# Groups

Groups are used to **manage access for multiple users at once** by assigning roles collectively instead of individually.

A group does not define permissions on its own. It acts as a **container for roles**, and users inherit permissions by becoming members of a group.

***

### What Is a Group?

A group is a logical collection of **roles**.

Groups are designed to:

* Simplify access management for teams
* Reduce repetitive role assignments
* Minimize operational errors when onboarding or offboarding users

A group has no effect unless:

* At least one role is attached to it, and
* At least one user is added to the group

***

### What Groups Can and Cannot Do

#### Groups Can

* Contain one or more roles
* Be attached to users
* Grant all attached roles to all group members

#### Groups Cannot

* Contain policies directly
* Contain other groups (no nested groups)
* Be attached to other groups

### Creating a Group

To create a new group:

1. Navigate to **IAM → Groups**
2. Click **Create Group**
3. Enter:
   * **Group Name** (required)
   * **Description** (recommended)
4. Attach roles (optional at creation time)
   * Search is available to find roles
   * Both preset and custom roles can be attached
5. Click **Create Group**

***

### Putting a Group Into Effect

Creating a group alone does not grant access to anyone.

To apply a group:

* **Add users to the group**
  1. Navigate to **IAM → Users**
  2. Open a user
  3. Click **Edit**
  4. Attach the group
  5. Save changes

Once attached, the user immediately inherits:

* All roles attached to the group
* All permissions defined by those roles

***

### Editing a Group

You can edit a group to:

* Add roles
* Remove roles

#### Downstream Impact of Editing

{% hint style="warning" %}
Editing a group has immediate downstream effects.

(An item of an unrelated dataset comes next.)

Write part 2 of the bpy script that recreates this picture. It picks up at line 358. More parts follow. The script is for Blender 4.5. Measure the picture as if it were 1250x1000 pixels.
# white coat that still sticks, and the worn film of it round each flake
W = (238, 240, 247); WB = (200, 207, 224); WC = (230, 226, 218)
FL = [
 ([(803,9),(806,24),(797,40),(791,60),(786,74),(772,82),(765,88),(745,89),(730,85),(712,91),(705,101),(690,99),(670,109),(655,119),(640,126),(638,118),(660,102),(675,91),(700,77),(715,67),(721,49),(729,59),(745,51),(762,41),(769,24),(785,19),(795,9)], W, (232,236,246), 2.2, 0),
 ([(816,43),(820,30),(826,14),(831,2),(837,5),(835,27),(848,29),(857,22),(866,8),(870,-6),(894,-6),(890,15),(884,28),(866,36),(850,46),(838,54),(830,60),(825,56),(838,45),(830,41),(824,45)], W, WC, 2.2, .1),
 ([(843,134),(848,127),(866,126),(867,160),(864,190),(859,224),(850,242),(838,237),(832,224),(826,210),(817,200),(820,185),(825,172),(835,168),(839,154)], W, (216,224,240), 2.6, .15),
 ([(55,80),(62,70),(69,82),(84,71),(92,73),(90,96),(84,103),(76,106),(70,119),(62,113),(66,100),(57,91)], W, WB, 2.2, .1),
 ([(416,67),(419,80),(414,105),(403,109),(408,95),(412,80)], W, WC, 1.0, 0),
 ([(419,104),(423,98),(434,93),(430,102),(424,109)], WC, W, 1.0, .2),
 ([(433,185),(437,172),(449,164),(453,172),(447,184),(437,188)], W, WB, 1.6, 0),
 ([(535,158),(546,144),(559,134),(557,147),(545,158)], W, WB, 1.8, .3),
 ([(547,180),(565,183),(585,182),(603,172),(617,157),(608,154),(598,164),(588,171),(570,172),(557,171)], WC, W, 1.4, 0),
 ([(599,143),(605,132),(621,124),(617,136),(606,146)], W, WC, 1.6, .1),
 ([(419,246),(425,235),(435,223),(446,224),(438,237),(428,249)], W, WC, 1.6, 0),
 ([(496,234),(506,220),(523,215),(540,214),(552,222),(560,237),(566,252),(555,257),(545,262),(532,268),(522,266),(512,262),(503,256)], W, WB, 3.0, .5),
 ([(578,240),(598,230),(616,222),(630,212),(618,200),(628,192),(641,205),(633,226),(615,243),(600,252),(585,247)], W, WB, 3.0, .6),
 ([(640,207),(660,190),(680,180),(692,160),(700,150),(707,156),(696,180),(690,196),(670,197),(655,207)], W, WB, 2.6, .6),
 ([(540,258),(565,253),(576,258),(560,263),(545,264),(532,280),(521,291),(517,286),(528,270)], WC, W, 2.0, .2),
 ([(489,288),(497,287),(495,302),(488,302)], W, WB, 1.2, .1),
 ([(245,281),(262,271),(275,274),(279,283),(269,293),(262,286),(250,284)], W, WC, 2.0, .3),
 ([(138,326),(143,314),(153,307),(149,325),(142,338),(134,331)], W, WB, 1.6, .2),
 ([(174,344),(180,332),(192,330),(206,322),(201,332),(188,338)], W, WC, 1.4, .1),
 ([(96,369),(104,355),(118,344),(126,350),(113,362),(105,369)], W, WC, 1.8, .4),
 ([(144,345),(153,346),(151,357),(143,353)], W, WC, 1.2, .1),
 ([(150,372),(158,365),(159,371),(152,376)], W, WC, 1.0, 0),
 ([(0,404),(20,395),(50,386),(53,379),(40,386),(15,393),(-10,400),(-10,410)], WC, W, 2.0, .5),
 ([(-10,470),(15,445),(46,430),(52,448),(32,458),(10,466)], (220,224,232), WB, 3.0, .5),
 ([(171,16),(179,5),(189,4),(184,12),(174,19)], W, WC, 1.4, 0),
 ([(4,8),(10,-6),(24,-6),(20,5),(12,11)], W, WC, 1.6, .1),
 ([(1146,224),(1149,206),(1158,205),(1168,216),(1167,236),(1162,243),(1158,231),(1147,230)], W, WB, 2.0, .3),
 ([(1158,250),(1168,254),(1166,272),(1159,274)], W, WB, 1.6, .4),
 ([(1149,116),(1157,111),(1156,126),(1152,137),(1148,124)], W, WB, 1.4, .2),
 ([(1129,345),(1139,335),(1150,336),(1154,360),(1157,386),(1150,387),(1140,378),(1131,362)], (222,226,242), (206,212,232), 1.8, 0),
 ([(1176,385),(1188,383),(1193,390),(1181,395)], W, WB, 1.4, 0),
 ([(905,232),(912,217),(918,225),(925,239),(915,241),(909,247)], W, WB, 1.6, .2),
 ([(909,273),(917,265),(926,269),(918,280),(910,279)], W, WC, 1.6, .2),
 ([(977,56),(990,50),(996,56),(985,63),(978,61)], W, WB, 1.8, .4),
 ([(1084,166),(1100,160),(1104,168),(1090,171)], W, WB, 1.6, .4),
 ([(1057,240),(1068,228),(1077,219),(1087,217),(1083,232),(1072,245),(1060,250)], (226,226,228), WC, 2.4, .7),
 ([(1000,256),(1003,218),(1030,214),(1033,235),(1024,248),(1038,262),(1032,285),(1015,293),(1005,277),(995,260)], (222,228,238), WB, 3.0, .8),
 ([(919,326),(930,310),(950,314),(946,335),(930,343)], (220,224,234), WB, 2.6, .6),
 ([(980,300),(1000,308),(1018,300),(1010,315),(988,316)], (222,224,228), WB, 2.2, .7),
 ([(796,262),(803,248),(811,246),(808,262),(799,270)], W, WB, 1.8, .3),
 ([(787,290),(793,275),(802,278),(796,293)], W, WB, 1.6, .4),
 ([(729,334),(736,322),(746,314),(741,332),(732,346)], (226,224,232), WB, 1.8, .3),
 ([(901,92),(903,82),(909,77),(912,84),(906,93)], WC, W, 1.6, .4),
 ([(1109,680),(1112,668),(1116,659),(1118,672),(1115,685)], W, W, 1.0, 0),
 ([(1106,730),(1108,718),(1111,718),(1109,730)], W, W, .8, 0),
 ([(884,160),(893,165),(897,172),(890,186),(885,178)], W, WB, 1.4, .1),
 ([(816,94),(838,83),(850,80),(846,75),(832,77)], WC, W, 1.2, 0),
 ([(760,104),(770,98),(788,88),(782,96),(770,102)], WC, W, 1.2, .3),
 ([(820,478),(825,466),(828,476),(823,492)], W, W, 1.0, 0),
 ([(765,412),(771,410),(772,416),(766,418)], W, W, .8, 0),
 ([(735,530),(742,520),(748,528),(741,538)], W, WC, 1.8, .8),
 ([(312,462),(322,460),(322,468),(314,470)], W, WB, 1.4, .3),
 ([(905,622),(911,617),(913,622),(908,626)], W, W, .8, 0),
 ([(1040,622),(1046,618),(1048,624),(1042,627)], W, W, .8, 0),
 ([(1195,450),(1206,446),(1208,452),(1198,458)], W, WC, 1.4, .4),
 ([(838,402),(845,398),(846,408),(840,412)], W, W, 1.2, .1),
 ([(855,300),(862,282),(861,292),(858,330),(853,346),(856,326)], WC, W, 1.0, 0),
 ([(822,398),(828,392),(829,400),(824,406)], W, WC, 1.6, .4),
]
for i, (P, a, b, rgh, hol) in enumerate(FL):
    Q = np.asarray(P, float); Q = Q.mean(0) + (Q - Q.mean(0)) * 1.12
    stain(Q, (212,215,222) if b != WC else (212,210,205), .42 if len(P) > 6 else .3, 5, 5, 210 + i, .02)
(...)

Any change to a group affects:

* All users who are members of the group

Changes may:

* Grant additional access
* Revoke existing access
* Impact active workflows
  {% endhint %}

***

### Deleting a Group

Groups cannot be deleted while they are attached to users.

To delete a group:

1. Identify all users assigned to the group
2. Navigate to each user
3. Remove the group from the user
4. Return to the group
5. Delete the group

Deletion permanently removes the group and its role mappings.

***

### Best Practices

#### Use Groups for Teams

Groups are best suited for:

* Engineering teams
* Operations teams
* Functional roles (e.g., Networking, DevOps, Finance)

Avoid using groups for:

* Individual users
* Temporary or one-off access

***

#### Prefer Stable Group Definitions

Recommended:

* Keep group membership dynamic
* Keep role attachments stable

Avoid:

* Frequently changing roles attached to widely used groups
* Overloading a single group with too many roles

***

#### Combine Groups With Roles Carefully

Best practice pattern:

* Roles define **what access exists**
* Groups define **who gets that access**

This separation makes access easier to audit, safer to modify, and simpler to scale.

{% hint style="info" %}
We recommend creating a role and attaching it to a Group which is in turn attached to a user rather than directly attaching a role to a user along with groups. This helps with permission auditability as well.